バイトダンスのAI戦略、トランプ政権次第

 一方、米国は中国の技術的台頭を警戒し、輸出規制を強化している。特に、AIや半導体などの分野で、中国企業による最先端技術の確保を阻止するため、規制を頻繁に更新している。バイトダンスの外国投資戦略はこうした米国側の動きによって困難に直面する可能性がある。

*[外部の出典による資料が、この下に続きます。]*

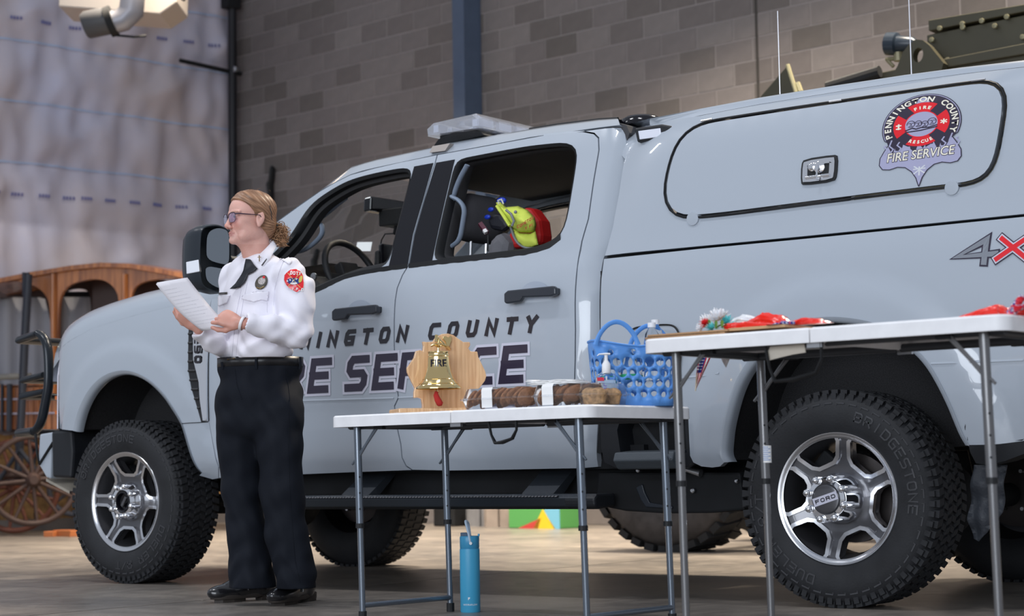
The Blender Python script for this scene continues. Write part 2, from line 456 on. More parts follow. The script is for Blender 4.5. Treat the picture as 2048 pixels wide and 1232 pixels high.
def wpt(s, z, o=0): return wl + wdir * s + wn * o + Vector((0, 0, z))
wall = link(bpy.data.objects.new('wall_back', bpy.data.meshes.new('wall_back'))); wall['kind'] = 'structure'
bm = B(); box(bm, wpt(WLEN / 2, 4.2, -.092), (WLEN, .2, 8.4), wrot.to_3x3()); bm.to_mesh(wall.data); bm.free(); wall.data.materials.append(M['mortar'])
bmesh_b = bpy.data.meshes.new('block'); bm = B(); vs = box(bm, (0, 0, 0), (BL - .014, .03, BH - .014)); bm.to_mesh(bmesh_b); bm.free(); bmesh_b.materials.append(M['block'])
def px(P):
    d = Vector(P) - CAM; z = d.dot(CF); return 1024 + F * d.dot(CR) / z, 616 - F * d.dot(CU) / z
sil = [(463, 900), (560, 440), (700, 330), (870, 292), (1250, 240), (1500, 200), (1850, 145), (2048, 120)]
cand = []; rest = B()
for r in range(int(8.2 / BH)):
    n = int(WLEN / BL) + 2
    for c in range(n):
        s0 = c * BL - (BL / 2 if r % 2 else 0); s1 = s0 + BL
        a, b = max(0, s0), min(WLEN, s1)
        if b - a < .06: continue
        P = wpt((a + b) / 2, (r + .5) * BH, -.002 + random.uniform(-.002, .002)); u, v = px(P)
        vis = 440 < u < 2080 and -25 < v < interp(u, sil) + 20 and b - a > BL * .95
        if vis and len(cand) < 300: cand.append(P)
        else:
            box(rest, P, (b - a - .014, .03, BH - .014), wrot.to_3x3())
for P in cand:
    o = link(bpy.data.objects.new('block', bmesh_b)); o.location = P; o.rotation_euler = (0, 0, atan2(wdir.y, wdir.x)); o.parent = wall
o = obj('block_courses', rest, M['block']); o['kind'] = 'stuff'; o.parent = wall
# control joint
bm = B(); q = [(1515 + .028 * v, v) for v in (0, 250)]
cj = onPl(1516, 100, wl, wn); sj = (cj - wl).dot(wdir)
box(bm, wpt(sj, 4.1, .015), (.022, .012, 8.2), wrot.to_3x3()); o = obj('control_joint', bm, mat('joint sealant', (.05, .045, .04), .8)); o.parent = wall

# steel column in front of the block wall (wide-flange section)
M['col_steel'] = mat('blue grey steel paint', (.075, .105, .165), .5, var=.06)
colp = onPl(955, 200, wl, wn); sc = (colp - wl).dot(wdir)
col = thing('steel_column', 'blue-grey painted steel column standing against the block wall', 'column', wpt(sc, 0, .15))
for nm, (ds, do, w_, d_) in (('flange', (0, .27, .17, .014)), ('flange', (0, .03, .17, .014)), ('web', (0, .15, .012, .226))):
    bm = B(); box(bm, wpt(sc + ds, 4.1, do), (w_, d_, 8.2), wrot.to_3x3()); obj(nm, bm, M['col_steel'], col)
bm = B(); box(bm, wpt(sc + .08, 4.1, .15), (.008, .22, 8.2), wrot.to_3x3()); obj('side_plate', bm, M['col_steel'], col)
bm = B(); box(bm, wpt(sc, .01, .15), (.4, .4, .02), wrot.to_3x3()); obj('base_plate', bm, M['col_steel'], col)

# left wall: plastic sheeting held by horizontal straps
lw2 = at(-900, 960, 22.0 * 4477 / (4940 + 900)); lw2.z = 0
ldir = (lw2 - wl); LL = ldir.length; ldir.normalize(); ln = Vector((-ldir.y, ldir.x, 0))
if ln.dot(CAM - wl) < 0: ln = -ln
def lpt(s, z, o=0): return wl + ldir * s + ln * o + Vector((0, 0, z))
def luv(u, v):
    P = onPl(u, v, wl, ln); return (P - wl).dot(ldir), P.z
straps_z = []
for u, v in ((393, 141), (393, 262), (393, 367)): straps_z.append(luv(u, v)[1])
dz = (straps_z[0] - straps_z[2]) / 2
zs_all = [straps_z[0] + dz * k for k in range(-8, 4)]
def film_mat():
    m = mat('plastic sheeting', (.38, .37, .44), .42, bump=.25, bscale=6); nt = m.node_tree; b = nt.nodes['Principled BSDF']
    n = nt.nodes.new('ShaderNodeTexNoise'); n.inputs['Scale'].default_value = .8; n.inputs['Detail'].default_value = 5
    tc = nt.nodes.new('ShaderNodeTexCoord'); nt.links.new(tc.outputs['Object'], n.inputs['Vector'])
    r = nt.nodes.new('ShaderNodeValToRGB'); e = r.color_ramp.elements
    e[0].position = .35; e[0].color = (.50, .44, .46, 1); e[1].position = .65; e[1].color = (.53, .53, .66, 1)
    nt.links.new(n.outputs['Fac'], r.inputs['Fac']); nt.links.new(r.outputs['Color'], b.inputs['Base Color']); return m
M['film'] = film_mat()
bm = B(); NX, NZ = 240, 240; HZ = 7.6
def film_o(s, z):
    k = min(zs_all, key=lambda q: abs(q - z)); d = abs(z - k) / (dz / 2); d = min(1, d)
    belly = (1 - (1 - d) ** 2) * .085
    w = sin(s * 9.7 + 1.9 * sin(z * 1.3) + z * .9) * .5 + sin(s * 15.1 - z * 2.6 + 2 * sin(s * 2.2)) * .28 + sin(s * 5.1 + z * 3.3 + 1.2 * sin(z * 2.1 + s)) * .38
    w = (abs(w) ** .8) * (1 if w > 0 else -1); pl_ = sin(s * 21 + 1.5 * sin(z * 2.2 + s) + z * 2.5) * (1 - d) * .012
    return belly * (.6 + .3 * w) + (.006 + .020 * d) * w + pl_ + .05 * max(0, sin((s * 1.1 + z * 1.7) * 2.1)) ** 6 * d
loft(bm, [[lpt(LL * i / NX, HZ * j / NZ, .05 + film_o(LL * i / NX, HZ * j / NZ)) for i in range(NX + 1)] for j in range(NZ + 1)])
wfl = obj('wall_left', bm, M['film'], smooth=180); wfl['kind'] = 'structure'
bm = B(); a = lpt(LL / 2, HZ / 2, -.05)
ldm = Matrix(((ldir.x, -ln.x, 0), (ldir.y, -ln.y, 0), (0, 0, 1)))
box(bm, a, (LL, .1, HZ), ldm.to_3x3()); o = obj('backing_panel', bm, mat('grey liner board', (.25, .25, .27), .8)); o.parent = wfl
M['strap'] = mat('pale blue strap', (.42, .52, .72), .45)
for z in zs_all:
    if straps_z[2] - .2 < z < HZ - .1:
        bm = B(); loft(bm, [[lpt(LL * i / 60, z + e * .009 + .006 * sin(i * .7), .062 + film_o(LL * i / 60, z)) for i in range(61)] for e in (-1, 1)])
        o = obj('strap', bm, M['strap']); so = o.modifiers.new('s', 'SOLIDIFY'); so.thickness = .006; o.parent = wfl
# printed blue marks on the film
bm = B()
rows = [((20, 40), (140, 60), 3), ((315, 80), (415, 95), 3), ((-30, 388), (130, 398), 4), ((160, 400), (400, 420), 6), ((-40, 215), (60, 221), 0)]
for (u0, v0), (u1, v1), n in rows:
    for i in range(n):
        t = i / max(1, n - 1); s, z = luv(u0 + (u1 - u0) * t, v0 + (v1 - v0) * t)
        for k in range(4):
            s_ = s + (k - 1.5) * .035; loft(bm, [[lpt(s_ + e * .013, z + f * .018, .075 + film_o(s_, z + f * .018)) for e in (-1, 1)] for f in (-1, 1)])
o = obj('printed_marks', bm, mat('faded blue print', (.16, .17, .38), .6)); o['kind'] = 'stuff'; o.parent = wfl

# black downpipe in the corner
sp, _ = luv(441, 200)
pipe = thing('conduit_pipe', 'tall black vertical pipe in the corner beside the plastic sheeting', 'pipe', lpt(sp, 0, .25))
bm = B(); tube(bm, [lpt(sp, 0, .25), lpt(sp, 7.6, .25)], .052, 14); obj('pipe_run', bm, mat('black pipe', (.012, .012, .016), .45), pipe, smooth=60)
_, zb = luv(441, 147)
bm = B(); tube(bm, [lpt(sp + .72, zb + .02, .22), lpt(sp - .25, zb - .03, .22)], .026, 8)
obj('bracket_bar', bm, M['dark'], pipe)
bm = B(); lathe(bm, [(.001, -.03), (.035, -.02), (.035, .02), (.001, .03)], lpt(sp, zb, .31), 'y', 12); obj('clamp_bolt', bm, M['steel'], pipe)
bm = B(); box(bm, lpt(sp + .02, luv(430, 8)[1], .25), (.2, .14, .2), ldm.to_3x3()); obj('junction_box', bm, M['dark'], pipe, bevel=.01)

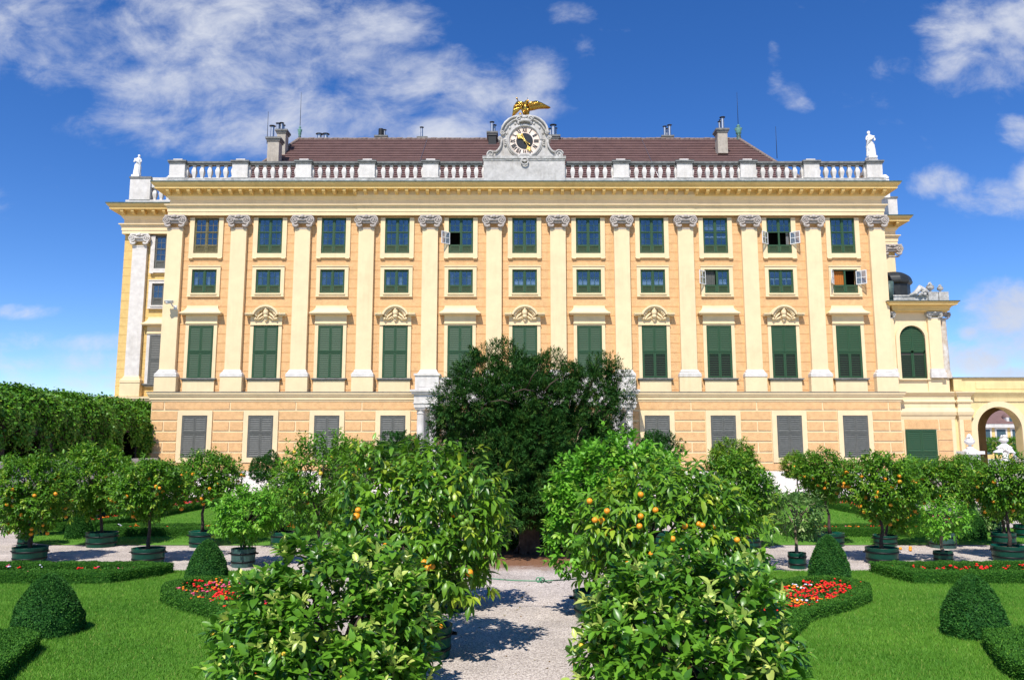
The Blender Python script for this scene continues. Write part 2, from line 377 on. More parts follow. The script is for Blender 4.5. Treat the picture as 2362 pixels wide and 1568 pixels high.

 バイトダンスは、創業者の張一鳴氏の指揮の下、基盤モデルの強化を図っている。様々なプラットフォームにAI機能を実装するため、独自AIインフラも構築している。例えば、東南アジア、特にマレーシアでコンピューティング能力を構築してきた。中国企業は2023年以降、エヌビディア製最先端半導体の購入を禁止されているが、バイトダンスは、サードパーティのデータセンタープロバイダーとのレンタル契約を通じて半導体へのアクセスを確保していると、複数の業界関係者は述べている。

 ただしFTによると、この抜け穴は先ごろバイデン前政権によってふさがれた。新たに半導体の所有者と運営者の身元審査プロセス制度を設け、こうした動きの阻止を図った。今後、トランプ大統領が輸出規制に関して異なる立場を取る可能性はあるものの、これらの規制が厳格に実施されれば、同社AI戦略の見通しは不透明になる。

バイトダンスのAIアプリ、中国で人気

 バイトダンスは2023年8月に、AIチャットボット(自動応答システム)「豆包(Doubao)」をリリースしたが、このサービスが中国で人気を博している。中国の調査サイト「AI産品榜」によると、その月間利用者数は24年12月時点で7100万人だった。

 FTによると、バイトダンスは中国におけるエヌビディアの最大の顧客だという。主にHGX H20を購入し、国内のデータセンターで活用している。HGX H20は、AI向け最新機能の多くを搭載しているが、米政府の規制に準拠するため、一部の計算能力が制限されている。それでも中国製よりも優れているとされ、同国で強い需要がある。